[Records]
## start

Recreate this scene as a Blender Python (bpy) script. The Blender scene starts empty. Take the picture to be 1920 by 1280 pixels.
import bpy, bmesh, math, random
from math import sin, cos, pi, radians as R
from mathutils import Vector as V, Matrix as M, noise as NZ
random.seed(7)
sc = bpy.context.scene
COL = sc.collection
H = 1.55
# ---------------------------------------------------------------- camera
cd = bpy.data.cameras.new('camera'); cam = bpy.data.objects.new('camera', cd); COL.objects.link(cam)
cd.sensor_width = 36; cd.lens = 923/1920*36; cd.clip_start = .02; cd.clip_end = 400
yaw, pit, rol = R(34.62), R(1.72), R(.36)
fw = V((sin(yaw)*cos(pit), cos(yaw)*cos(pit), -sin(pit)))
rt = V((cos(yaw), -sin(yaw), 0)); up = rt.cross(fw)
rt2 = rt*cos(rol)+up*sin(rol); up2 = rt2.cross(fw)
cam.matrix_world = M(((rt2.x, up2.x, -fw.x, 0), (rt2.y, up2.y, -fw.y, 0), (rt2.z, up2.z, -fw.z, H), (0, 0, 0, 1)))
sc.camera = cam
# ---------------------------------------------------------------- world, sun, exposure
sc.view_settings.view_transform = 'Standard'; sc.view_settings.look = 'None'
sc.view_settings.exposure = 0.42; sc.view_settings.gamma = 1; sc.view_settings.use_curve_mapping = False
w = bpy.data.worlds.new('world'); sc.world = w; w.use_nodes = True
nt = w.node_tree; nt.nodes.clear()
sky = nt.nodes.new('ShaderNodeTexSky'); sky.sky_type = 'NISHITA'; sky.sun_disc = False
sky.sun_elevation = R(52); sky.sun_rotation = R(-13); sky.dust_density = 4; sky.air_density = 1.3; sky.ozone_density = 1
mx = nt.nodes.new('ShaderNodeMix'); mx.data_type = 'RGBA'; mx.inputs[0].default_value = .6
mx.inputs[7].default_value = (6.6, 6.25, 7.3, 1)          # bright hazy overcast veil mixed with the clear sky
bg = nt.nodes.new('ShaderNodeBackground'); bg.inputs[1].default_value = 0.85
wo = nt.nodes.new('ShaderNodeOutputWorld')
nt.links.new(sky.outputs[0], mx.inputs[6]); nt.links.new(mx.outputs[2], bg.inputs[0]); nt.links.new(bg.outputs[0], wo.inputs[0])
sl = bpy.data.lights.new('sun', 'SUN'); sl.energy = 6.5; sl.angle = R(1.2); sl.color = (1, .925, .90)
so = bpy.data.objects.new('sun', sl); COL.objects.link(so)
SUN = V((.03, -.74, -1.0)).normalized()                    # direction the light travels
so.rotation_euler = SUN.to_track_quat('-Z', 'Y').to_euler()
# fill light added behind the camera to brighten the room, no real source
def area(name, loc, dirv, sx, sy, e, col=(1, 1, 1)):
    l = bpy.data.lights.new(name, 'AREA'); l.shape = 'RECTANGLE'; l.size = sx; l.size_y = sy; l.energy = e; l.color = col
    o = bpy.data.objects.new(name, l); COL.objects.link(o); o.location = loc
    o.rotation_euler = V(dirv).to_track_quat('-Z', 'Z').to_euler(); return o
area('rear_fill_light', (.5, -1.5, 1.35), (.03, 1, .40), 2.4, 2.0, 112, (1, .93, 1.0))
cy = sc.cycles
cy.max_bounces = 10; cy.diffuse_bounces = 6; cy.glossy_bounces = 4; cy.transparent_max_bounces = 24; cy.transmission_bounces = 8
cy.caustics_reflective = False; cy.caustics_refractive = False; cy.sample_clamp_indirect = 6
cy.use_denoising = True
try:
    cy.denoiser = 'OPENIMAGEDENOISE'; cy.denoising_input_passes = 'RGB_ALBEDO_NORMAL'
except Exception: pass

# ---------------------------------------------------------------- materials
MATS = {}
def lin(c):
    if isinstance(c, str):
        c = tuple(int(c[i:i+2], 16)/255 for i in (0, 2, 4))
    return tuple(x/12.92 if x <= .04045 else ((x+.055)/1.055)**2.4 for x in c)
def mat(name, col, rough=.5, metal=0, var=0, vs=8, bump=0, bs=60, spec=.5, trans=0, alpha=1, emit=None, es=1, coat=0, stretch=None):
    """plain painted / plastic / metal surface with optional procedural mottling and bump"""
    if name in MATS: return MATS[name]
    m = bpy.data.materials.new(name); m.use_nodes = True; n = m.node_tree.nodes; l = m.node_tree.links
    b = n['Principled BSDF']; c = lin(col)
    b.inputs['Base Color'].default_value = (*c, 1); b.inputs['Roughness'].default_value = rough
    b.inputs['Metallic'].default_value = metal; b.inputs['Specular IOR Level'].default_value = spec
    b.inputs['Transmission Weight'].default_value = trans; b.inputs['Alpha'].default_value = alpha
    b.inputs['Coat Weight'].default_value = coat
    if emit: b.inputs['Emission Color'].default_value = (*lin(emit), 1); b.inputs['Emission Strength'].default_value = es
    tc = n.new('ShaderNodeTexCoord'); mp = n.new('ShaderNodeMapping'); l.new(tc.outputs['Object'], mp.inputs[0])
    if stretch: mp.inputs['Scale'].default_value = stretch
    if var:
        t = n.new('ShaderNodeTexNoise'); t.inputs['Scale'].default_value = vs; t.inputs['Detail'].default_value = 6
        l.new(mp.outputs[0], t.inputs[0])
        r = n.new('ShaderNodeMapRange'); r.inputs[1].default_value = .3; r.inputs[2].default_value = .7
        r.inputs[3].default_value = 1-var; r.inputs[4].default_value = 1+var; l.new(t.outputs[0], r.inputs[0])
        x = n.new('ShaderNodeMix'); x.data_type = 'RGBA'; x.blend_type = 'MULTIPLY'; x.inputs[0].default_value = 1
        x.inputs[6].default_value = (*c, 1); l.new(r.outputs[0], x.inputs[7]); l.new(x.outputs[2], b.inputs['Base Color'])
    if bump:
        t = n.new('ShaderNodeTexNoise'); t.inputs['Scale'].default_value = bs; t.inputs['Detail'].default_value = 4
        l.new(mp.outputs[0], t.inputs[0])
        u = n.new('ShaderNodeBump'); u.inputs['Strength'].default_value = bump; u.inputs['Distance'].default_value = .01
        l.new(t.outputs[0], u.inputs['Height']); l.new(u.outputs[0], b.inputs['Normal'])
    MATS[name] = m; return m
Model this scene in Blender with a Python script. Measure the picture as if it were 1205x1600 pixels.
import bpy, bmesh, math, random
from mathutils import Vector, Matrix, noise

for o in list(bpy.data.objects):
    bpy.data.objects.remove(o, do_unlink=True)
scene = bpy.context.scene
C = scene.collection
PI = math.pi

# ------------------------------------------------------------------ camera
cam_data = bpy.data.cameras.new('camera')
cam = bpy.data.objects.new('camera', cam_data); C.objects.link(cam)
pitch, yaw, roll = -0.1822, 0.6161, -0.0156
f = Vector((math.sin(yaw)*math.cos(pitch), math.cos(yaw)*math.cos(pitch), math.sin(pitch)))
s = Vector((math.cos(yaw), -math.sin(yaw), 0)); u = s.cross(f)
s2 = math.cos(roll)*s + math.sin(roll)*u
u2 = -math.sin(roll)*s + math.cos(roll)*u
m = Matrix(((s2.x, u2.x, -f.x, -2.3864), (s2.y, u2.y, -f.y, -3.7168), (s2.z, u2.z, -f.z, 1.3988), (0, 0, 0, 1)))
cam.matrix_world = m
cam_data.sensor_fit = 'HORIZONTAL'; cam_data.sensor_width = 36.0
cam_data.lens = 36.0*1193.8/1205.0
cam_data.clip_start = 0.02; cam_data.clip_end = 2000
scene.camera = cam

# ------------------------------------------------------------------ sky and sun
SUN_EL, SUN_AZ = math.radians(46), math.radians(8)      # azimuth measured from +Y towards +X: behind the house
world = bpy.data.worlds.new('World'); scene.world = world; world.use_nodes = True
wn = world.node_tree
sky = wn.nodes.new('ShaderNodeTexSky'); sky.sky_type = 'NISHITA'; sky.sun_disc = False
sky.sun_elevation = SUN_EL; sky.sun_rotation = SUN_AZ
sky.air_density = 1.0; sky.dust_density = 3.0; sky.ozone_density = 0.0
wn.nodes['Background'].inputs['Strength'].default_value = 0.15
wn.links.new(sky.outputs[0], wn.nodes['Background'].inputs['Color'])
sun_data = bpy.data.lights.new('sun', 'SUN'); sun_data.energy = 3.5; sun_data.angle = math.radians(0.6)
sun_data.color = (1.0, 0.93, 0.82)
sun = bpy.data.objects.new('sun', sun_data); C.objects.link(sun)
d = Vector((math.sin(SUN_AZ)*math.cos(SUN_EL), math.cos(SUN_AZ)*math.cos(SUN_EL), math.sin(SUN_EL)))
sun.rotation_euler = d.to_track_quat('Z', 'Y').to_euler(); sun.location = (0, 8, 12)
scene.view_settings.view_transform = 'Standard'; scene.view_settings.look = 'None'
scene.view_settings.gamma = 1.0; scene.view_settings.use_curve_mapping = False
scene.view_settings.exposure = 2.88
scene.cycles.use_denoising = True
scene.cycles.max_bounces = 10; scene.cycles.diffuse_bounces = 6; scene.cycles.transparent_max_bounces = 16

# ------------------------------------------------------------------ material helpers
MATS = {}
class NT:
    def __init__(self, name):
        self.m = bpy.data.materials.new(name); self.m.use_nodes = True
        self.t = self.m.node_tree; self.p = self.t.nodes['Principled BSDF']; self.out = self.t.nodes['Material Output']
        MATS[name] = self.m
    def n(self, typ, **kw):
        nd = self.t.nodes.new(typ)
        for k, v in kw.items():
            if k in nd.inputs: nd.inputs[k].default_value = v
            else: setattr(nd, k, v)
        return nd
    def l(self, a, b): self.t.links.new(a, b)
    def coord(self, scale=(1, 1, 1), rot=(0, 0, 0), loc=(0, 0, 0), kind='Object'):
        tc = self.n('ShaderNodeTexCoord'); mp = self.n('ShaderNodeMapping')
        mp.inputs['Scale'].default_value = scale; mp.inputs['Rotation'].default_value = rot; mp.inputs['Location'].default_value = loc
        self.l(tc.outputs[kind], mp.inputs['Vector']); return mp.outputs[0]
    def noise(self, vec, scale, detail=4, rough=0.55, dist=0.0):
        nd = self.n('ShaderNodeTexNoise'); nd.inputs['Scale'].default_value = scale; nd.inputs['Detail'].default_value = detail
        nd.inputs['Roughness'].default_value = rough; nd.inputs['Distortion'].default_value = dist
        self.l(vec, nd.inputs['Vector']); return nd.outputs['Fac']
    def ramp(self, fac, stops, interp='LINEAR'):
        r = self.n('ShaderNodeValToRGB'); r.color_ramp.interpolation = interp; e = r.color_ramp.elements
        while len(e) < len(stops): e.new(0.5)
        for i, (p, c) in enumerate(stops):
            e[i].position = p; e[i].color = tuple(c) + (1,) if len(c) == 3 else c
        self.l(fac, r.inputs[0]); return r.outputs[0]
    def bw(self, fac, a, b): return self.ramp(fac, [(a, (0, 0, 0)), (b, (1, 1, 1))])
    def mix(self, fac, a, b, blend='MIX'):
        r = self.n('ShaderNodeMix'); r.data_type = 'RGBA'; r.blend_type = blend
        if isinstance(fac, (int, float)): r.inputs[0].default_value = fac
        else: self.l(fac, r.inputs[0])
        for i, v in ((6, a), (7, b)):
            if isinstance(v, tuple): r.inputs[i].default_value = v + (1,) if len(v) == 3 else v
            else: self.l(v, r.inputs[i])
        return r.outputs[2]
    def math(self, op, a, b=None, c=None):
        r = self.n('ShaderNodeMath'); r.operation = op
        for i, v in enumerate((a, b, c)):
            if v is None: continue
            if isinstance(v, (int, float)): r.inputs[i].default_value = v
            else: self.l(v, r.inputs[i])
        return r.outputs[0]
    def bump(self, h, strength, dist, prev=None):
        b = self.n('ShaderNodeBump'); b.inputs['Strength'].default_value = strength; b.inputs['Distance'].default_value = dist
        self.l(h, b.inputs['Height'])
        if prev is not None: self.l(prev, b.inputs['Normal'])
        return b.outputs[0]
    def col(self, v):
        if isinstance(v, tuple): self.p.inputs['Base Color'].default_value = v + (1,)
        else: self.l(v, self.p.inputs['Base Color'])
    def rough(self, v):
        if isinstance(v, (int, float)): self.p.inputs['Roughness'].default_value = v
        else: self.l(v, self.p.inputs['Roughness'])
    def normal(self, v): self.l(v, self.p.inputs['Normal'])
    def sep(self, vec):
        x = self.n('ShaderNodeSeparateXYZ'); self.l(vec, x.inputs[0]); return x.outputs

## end

Task objective:
Go through the records above and copy every line with the word "this".

Answer below:
Recreate this scene as a Blender Python (bpy) script. The Blender scene starts empty. Take the picture to be 1920 by 1280 pixels.
Model this scene in Blender with a Python script. Measure the picture as if it were 1205x1600 pixels.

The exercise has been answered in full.